THE REQUEST: Locate the string "pixels" throughout the material and copy every line in which it occurs.
** start PROVIDED MATERIAL **
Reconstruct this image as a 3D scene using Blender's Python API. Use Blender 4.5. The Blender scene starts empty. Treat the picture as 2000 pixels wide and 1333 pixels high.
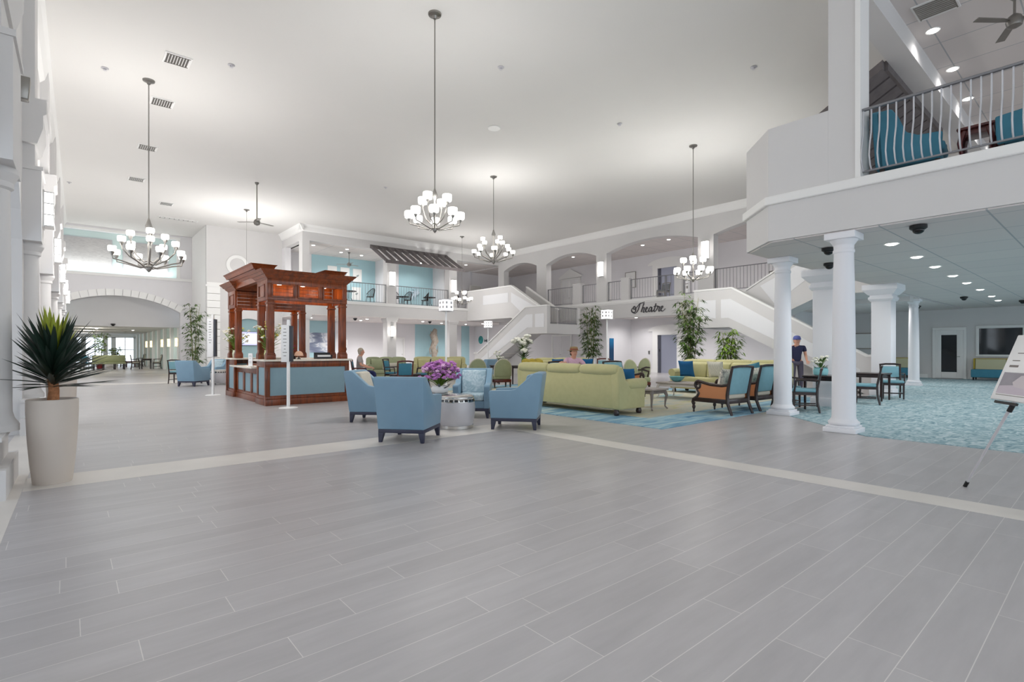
** end PROVIDED MATERIAL **
** start PROVIDED MATERIAL **
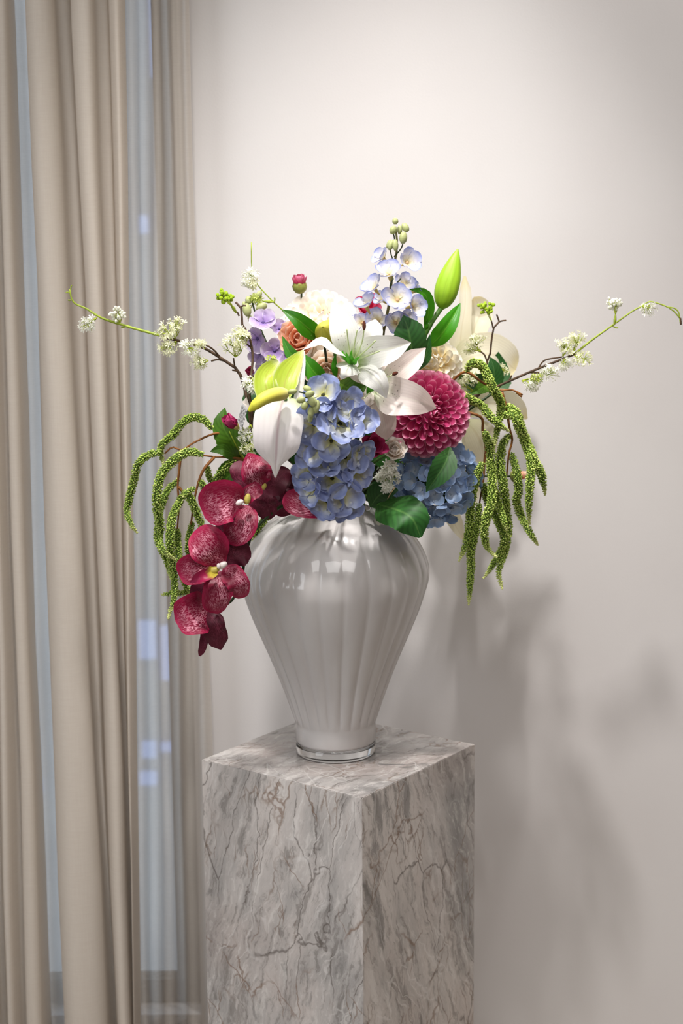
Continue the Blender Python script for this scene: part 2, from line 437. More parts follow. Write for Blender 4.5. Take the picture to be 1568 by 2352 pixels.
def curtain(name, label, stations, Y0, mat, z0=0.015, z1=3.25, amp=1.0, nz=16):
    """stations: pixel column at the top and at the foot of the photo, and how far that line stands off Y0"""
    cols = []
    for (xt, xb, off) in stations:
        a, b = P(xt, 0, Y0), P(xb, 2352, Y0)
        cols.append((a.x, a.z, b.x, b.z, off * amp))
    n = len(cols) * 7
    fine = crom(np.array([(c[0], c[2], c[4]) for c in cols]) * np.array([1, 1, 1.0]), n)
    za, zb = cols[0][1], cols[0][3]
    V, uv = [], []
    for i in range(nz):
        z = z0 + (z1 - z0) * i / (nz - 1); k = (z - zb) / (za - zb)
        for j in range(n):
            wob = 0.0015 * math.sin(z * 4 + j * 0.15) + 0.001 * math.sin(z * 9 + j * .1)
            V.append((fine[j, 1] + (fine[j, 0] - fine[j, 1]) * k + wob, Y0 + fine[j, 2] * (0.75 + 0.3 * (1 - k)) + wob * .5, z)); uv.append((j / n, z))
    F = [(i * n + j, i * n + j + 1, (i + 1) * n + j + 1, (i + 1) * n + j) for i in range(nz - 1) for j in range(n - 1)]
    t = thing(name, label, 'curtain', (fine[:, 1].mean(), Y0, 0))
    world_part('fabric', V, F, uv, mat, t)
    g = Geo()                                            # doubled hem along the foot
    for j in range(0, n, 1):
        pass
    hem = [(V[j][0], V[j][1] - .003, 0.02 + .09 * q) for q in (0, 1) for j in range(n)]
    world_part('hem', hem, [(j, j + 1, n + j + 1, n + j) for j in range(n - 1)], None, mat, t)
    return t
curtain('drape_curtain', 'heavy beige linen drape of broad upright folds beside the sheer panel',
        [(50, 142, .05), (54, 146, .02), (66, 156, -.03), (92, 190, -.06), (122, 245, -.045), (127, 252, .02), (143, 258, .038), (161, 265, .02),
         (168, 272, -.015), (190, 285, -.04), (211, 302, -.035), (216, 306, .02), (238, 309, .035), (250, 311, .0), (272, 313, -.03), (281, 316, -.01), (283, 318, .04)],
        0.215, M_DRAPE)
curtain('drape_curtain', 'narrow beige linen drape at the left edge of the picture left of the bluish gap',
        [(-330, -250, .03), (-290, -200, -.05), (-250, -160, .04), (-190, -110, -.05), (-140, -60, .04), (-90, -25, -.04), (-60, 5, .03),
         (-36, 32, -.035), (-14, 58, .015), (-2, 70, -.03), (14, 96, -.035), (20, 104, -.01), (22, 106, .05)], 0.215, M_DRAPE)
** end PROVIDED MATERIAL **
WRITTEN SOLUTION:
Reconstruct this image as a 3D scene using Blender's Python API. Use Blender 4.5. The Blender scene starts empty. Treat the picture as 2000 pixels wide and 1333 pixels high.
Continue the Blender Python script for this scene: part 2, from line 437. More parts follow. Write for Blender 4.5. Take the picture to be 1568 by 2352 pixels.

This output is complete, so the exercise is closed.